Lula: the global crisis affecting Latin America wasn’t caused by “the socialism of Chavez (or) the struggles of Evo (Morales),” but by wealthy Western states. It’s their crisis, not ours. “And who is the god to whom they have appealed? Why, the state! (They) told us what we need in our poor countries. They thought we were incompetent.” Look what they did. In attacking George Bush, he added: “The world cannot elect any more presidents that do not listen to social movements, that do not listen to the people.”

Lula is a former factory worker and union leader, yet far from a popular president. Outside the event, several hundred in his United Socialist Workers Party (PSTU) protested his making concessions to bankers, business and Washington, yet doing little to stabilize employment for ordinary Brazilians.

Paraguay’s Lugo is a former Catholic bishop and liberation theology adherent. He said his country changed “because of your movements’ voices of hope” and quoted from the Guarani people’s ancient aspiration that one day a “Land Without Evil” might be created. He added that “Latin America is changing and the hope is the north will change as well. We have seen the economic policies they said were so efficient fail.”

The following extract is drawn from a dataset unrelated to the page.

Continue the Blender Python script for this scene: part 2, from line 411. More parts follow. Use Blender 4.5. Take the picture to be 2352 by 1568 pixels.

Evo Morales used anti-imperialist slogans in condemning American interventionism and its regional military bases. He said “Before you are four presidents – four presidents (Lula spoke separately) who could not be here were it not for your fight. I see so many brothers and sisters here, from Latin America’s social movements to European figures.”

Hugo Chavez spoke about a new revolutionary path saying social movements have been in the “trenches of resistance” and must go on the “offensive” to create alternatives to global capitalism.

“Just like Latin America and the Caribbean received the biggest dose of neoliberal venom, our continent has been the immense territory where social movements have sprouted with the greatest strength and began to change the world….another world is necessary (and) is being born in Latin America and the Caribbean. Revolutions are no longer guerrilla battalions, no! This is a new revolutionary wave….This year will be hard, we must unite. Our socialism should not be a copy. Our socialism should be a heroic creation….Socialism of our America, a profoundly democratic socialism. This is our path.”

For the ninth consecutive year, WSF’s participants agreed that “Another World Is Possible.” This year it’s essential, now more than ever.